While advances in graphics support incredible freedom to interact physically in simulations, current approaches to development restrict simulated social interaction to hand-crafted branches that do not scale to the thousands of possible patterns of actions and utterances observed in actual human interaction. There is a tension between freedom and system comprehension due to two bottlenecks, making open-ended social interaction a challenge. First is the authorial effort entailed to cover all possible inputs. Second, like other cognitive processes, imagination is a bounded resource. Any individual author only has so much imagination.

The convergence of advances in connectivity, storage, and processing power is bringing people together in ways never before possible, amplifying the imagination of individuals by harnessing the creativity and productivity of the crowd, revolutionizing how we create media, and what media we can create.
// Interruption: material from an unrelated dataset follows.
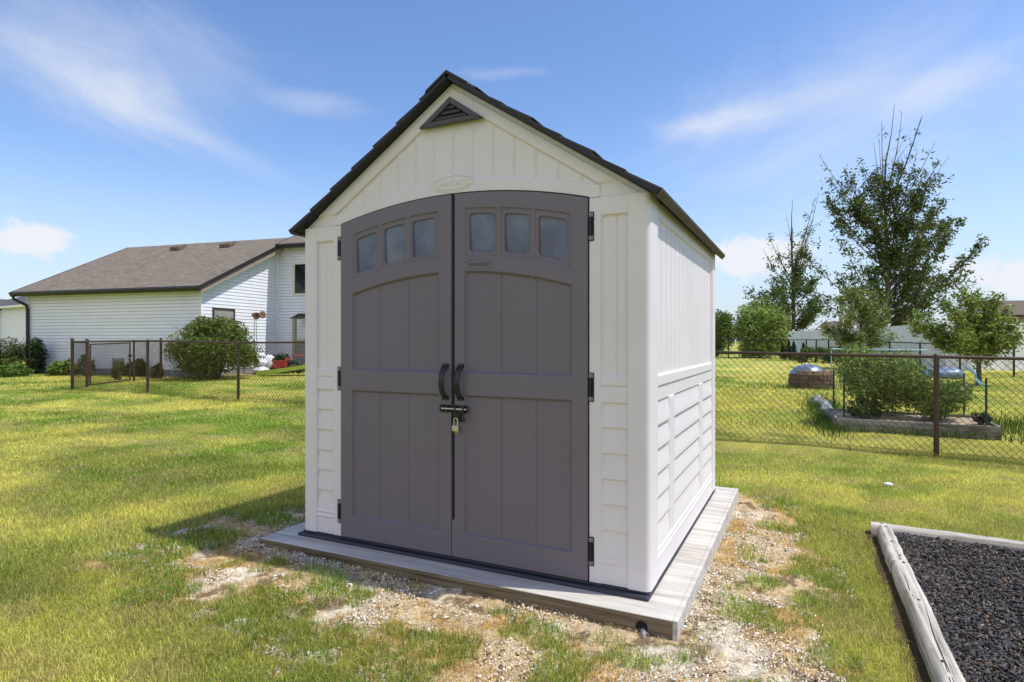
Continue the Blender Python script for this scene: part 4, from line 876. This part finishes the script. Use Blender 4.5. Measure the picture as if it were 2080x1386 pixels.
for i, (x, y, zb, ht, lb) in enumerate(((2.17, 10.25, -.22, .82, 'green garden stake behind the left end of the raised bed'), (2.24, 8.2, -.15, .78, 'green garden stake in the left front of the raised bed'), (4.02, 8.02, -.15, .76, 'green garden stake tied with a blue ribbon in the raised bed'), (4.16, 10.1, -.22, .80, 'green garden stake behind the right end of the raised bed'))):
    s = thing('garden_stake', (x, y, zb), lb, 'stake', 'green stakes round the raised bed')
    MB().box(x-.014, x+.014, y-.004, y+.004, zb-.1, zb+ht).box(x-.004, x+.004, y-.004, y+.018, zb-.1, zb+ht).build('post', GRNST, s)
    m = MB()
    for k in range(6): m.box(x-.018, x+.018, y-.010, y-.0045, zb+.15+k*.1, zb+.165+k*.1)
    m.build('stud', GRNST, s)
m = MB(); pts = [(3.93-.02*k+.012*math.sin(k*1.7), 8.02-.012*k, .58-.0+.038*(k-4)) for k in range(9)]; vs = []
for k, p in enumerate(pts): ww = .017+.007*math.sin(k*1.3); vs += [(p[0]-ww, p[1]+.01*math.sin(k), p[2]), (p[0]+ww, p[1]-.012*math.cos(k*1.1), p[2]+.008)]
vs = [(v[0]+.03, v[1]-.02, v[2]+.06) for v in vs]; m.add(vs, [(2*i, 2*i+1, 2*i+3, 2*i+2) for i in range(8)], True); ro = m.build('ribbon', BLUEP); so = ro.modifiers.new('thick', 'SOLIDIFY'); so.thickness = .003; tag(ro, 'light blue ribbon hanging from the right front garden stake', 'ribbon')
rr = random.Random(4)
for i in range(9):
    t_ = i/8; x, y = 1.93+.17*t_, 12.2-2.6*t_; z = g1(x, y); m = MB(); m.ball((x+rr.uniform(-.06, .06), y, z+.06), .11+.05*rr.random(), .13, .09, 9, 6)
    for j, v in enumerate(m.V): f_ = 1+.15*math.sin(v[0]*37+v[2]*23+i); m.V[j] = (x+(v[0]-x)*f_, v[1], z+.06+(v[2]-z-.06)*f_)
    tag(m.build('edging_stone', STONE), 'rough grey stone in the row leading to the raised bed', 'stone', 'grey edging stones left of the raised bed')

# fire pit
fx, fy = at(1648, 17.3); fz = g1(fx, fy); fp = thing('fire_pit', (fx, fy, fz), 'round brown block fire pit with a metal dome cover', 'fire pit'); R0 = .60
BLKS = M_plain('brown_fire_blocks', (.125, .078, .050), .85, .35, 6, bs_=.6, bd=.01); BLKS2 = M_plain('tan_fire_blocks', (.27, .18, .125), .85, .3, 6, bs_=.6, bd=.01)
for row in range(4):
    m = MB(); nb = 15
    for k in range(nb):
        a0 = 2*PI*(k+.5*(row % 2))/nb; da = 2*PI/nb*.95; jr = rr.uniform(-.015, .015)
        if row == 3 and 1.5 < (a0 % (2*PI)) < 3.6: continue
        pl_ = [(math.cos(a0+da*q/3)*(R0+jr), math.sin(a0+da*q/3)*(R0+jr)) for q in range(4)]+[(math.cos(a0+da*q/3)*(R0-.16), math.sin(a0+da*q/3)*(R0-.16)) for q in (3, 2, 1, 0)]
        m.prism(pl_, lambda a, b: (fx+a, fy+b, fz+.002+row*.128), lambda a, b: (fx+a, fy+b, fz+row*.128+.122))
    m.build('block_course', BLKS2 if row == 3 else BLKS, fp, .006)
m = MB(); m.lathe([(.46, 0), (.45, .02), (.40, .10), (.28, .19), (.12, .235), (.03, .24), (.03, .27), (.001, .272)], (fx-.12, fy-.1, fz+.44), 24, Matrix.Rotation(-.10, 3, 'Y'))
DOMEM = M_plain('blue_grey_dome_metal', (.22, .265, .33), .30, .2, 4, metal=.5); tag(m.build('dome_cover', DOMEM), 'domed blue grey metal cover resting on the fire pit', 'cover')
# trampoline frame and folded cover
tx, ty = at(1783, 24.2); tz = g1(tx, ty); tr = thing('trampoline', (tx, ty, tz), 'pale round trampoline frame partly hidden behind the shrub', 'trampoline')
R1 = 1.66; ring = [(tx+R1*math.cos(a), ty+R1*math.sin(a), tz+.98+.0*a) for a in np.linspace(0, 2*PI, 41)]; MB().tube(ring, .014, 8, cap=False).build('ring', TEAL, tr)
for a in np.linspace(0, 2*PI, 7)[:-1]:
    MB().tube([(tx+R1*math.cos(a), ty+R1*math.sin(a), tz+.91), (tx+R1*math.cos(a), ty+R1*math.sin(a), tz+.03), (tx+R1*math.cos(a+.28), ty+R1*math.sin(a+.28), tz+.03)], .02, 8).build('leg', TEAL, tr)
MB().lathe([(R1-.30, .90), (.001, .885), (.001, .880), (R1-.30, .895)], (tx, ty, tz), 32).build('jumping_mat', BLKF, tr)
tx2, ty2 = at(1915, 21.8); tz2 = g1(tx2, ty2); m = MB(); m.ball((tx2, ty2, tz2+.14), .68, .42, .26, 26, 12)
for j, v in enumerate(m.V): f_ = 1+.13*math.sin(v[0]*7+v[1]*4)+.07*math.sin(v[0]*17+v[2]*22); m.V[j] = (tx2+(v[0]-tx2)*(1+.05*math.sin(v[2]*9)), v[1], max(tz2-.02, tz2+.14+(v[2]-tz2-.14)*f_))
tag(m.build('pool_cover', TARP), 'crumpled grey blue cover lying in front of the vinyl fence', 'cover')

# ------------------------------------------------------------------ trees
def bez(p0, p1, p2, n): return [p0*(1-t)**2+p1*2*t*(1-t)+p2*t*t for t in np.linspace(0, 1, n)]
def tree(name, u, Z_, trunk, limbs, n_leaf, leaf, col, two, label, cat='tree', group=None, bare=None, r0=.16, seed=1, sub=7, sublen=.34, dens=None, leafspread=.16, barkm=BARK, aspect=.8, droop=.1):
    r = np.random.default_rng(seed); x, y = at(u, Z_); z = g1(x, y); t = thing(name, (x, y, z), label, cat, group); px_ = Z_/FPX
    def pt(du, v, dep): p = np.array([x, y])+RGT*(du*px_)+FWD*dep; return np.array([p[0], p[1], hgt(v, Z_)])
    wood = MB(); pts = []
    tk = [pt(du, v, 0) for du, v in trunk]; tk[0][2] = z-.1; n = len(tk); H = tk[-1][2]-z
    wood.tube(tk, [max(.012, r0*(1-i/(n-1))**1.15) for i in range(n)], 9)
    def trunk_at(v):
        h = hgt(v, Z_)
        for a, b in zip(tk[:-1], tk[1:]):
            if a[2] <= h <= b[2]: f = (h-a[2])/(b[2]-a[2]); return a+(b-a)*f
        return tk[-1]
    def addleaf(p, k, sp): pts.append(p[None]+r.normal(size=(k, 3))*sp)
    for (v0, du, v1, w) in limbs:
        du = du*(.91 if abs(du) > 100 and name == 'poplar_tree' else 1)
        v0 = max(v0, min(trunk[0][1]-45*27/Z_, v1+1.0*abs(du)+15))
        for rep in range(w if isinstance(w, int) else 1):
            p0 = trunk_at(v0); dep = r.uniform(-1, 1)*abs(du)*px_*.8+(r.uniform(-.6, .6) if abs(du) < 30 else 0); p2 = pt(du, v1, dep); L = np.linalg.norm(p2-p0)
            mid = p0*.5+p2*.5; mid[2] -= .10*L*(1 if abs(du) > 25 else .2); mid += r.normal(size=3)*.03*L; c = bez(p0, mid, p2, 9); lr = r0*.35*min(1, L/(H*.5)+.15)
            wood.tube([tuple(q_) for q_ in c], [max(.006, lr*(1-i/9.5)) for i in range(9)], 5)
            for k in range(int(sub*max(1, L/(H*.25)))):
                f = .18+.82*r.random(); i = min(7, int(f*8)); b = c[i]+(c[i+1]-c[i])*(f*8-i); d = (c[i+1]-c[i]); d /= np.linalg.norm(d); q = d*.8+r.normal(size=3)*.62; q[2] += .25; q /= np.linalg.norm(q)
                sl_ = L*sublen*(1.15-f)*(.5+r.random()); e = b+q*sl_; m_ = (b+e)/2+r.normal(size=3)*.05*sl_
                wood.tube([tuple(b), tuple(m_), tuple(e)], [max(.004, lr*.35), max(.003, lr*.25), .003], 4, cap=False)
                for g in (.35, .6, .8, 1.0):
                    pp = b+(e-b)*g; v = 693-(pp[2]-1.1445)*FPX/Z_; pr = 1 if dens is None else dens(pp[2]-z, H)
                    if r.random() < pr: addleaf(pp, int(n_leaf*(.6+.8*r.random())), leafspread*(.6+.8*r.random()))
            for g in (.3, .5, .7, .85, .97):
                i = min(8, int(g*8)); pr = .8 if dens is None else dens(c[i][2]-z, H)
                if r.random() < pr: addleaf(c[i], int(n_leaf*.8), leafspread)
    wood.build('trunk', barkm, t); P = np.concatenate(pts)
    c = np.where((r.random(len(P)) < .3)[:, None], np.array(two), np.array(col)); leaf_mesh('crown', P, leaf, c, t, droop, aspect); return t
def dn(h, H): f = h/H; return float(np.clip((.80-f)/.22, .07, 1))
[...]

By embracing data-driven approaches, and capitalizing on the creativity of the crowd, authoring bottlenecks can be overcome, taking a step toward realizing a medium that robustly supports player choice. Doing so requires rethinking both technology and division of labor in media production.

As a proof of concept, a CAI system has been evaluated by recording over 10,000 performances in The Restaurant Game, automating an AI-controlled waitress who interacts in the world, and converses with a human via text or speech. Quantitative results demonstrate CAI supports significantly open-ended interaction with humans, while focus groups reveal factors for improving engagement.